Anyway, every time I go there I remember the other trips, which have all run together in my mind. Nothing particularly memorable ever happened to me out there. Mostly I liked driving around on those little roads that seemed to have no real reason for being there and didn’t have much idea where they were going. Maybe the reason I’m fascinated by it and the reason that others are drawn to it is that nothing particuarly memorable does happen. You just kind of are, out there.
And every time I go to Fredericksburg I think about what it would be like to live there—the restaurants and bars and book stores and festivals, the creeks and the hills, the other pretty little towns nearby like Sisterdale (my favorite town name) and Luckenbach, Boerne and Blanco and Kerrville.
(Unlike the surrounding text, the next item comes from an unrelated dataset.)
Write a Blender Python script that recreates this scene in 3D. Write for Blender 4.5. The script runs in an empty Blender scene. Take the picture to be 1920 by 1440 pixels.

Fredericksburg, population 8,900, led the way of the small town that goes all antiquey and touristy and B&B-y; almost every other dying little town in Texas has followed that model, few with the degree of success of Fredericksburg (Marfa and Salado are the only others that come to mind.)
I don’t know what the town is really like. Probably it’s a victim of its own prosperity in that the only people who can afford to live there are people who don’t live there. And it’s probably too late for me to get into whatever groove is necessary to fit in there. My fascination with the place, going back thirty years, probably all comes out the fact that I know, and have always known, that I could never lead that kind of existence. I’m too nosy. I need to know people’s last names.
Pioneer Museum. You ought to visit the Pioneer Museum. They make the most elaborate corn husk dolls we’ve seen yet, and we’ve seen a bunch. We also learned about a local guy named John O. Hays who became an expert on barbed wire after he retired. All he did was collect, read about and learn about barbed wire. He even collected Norwegian barbed wire. I used to not understand that kind of compulsion. Now I do, and I applaud it. We enjoyed looking at his barbed wire collection.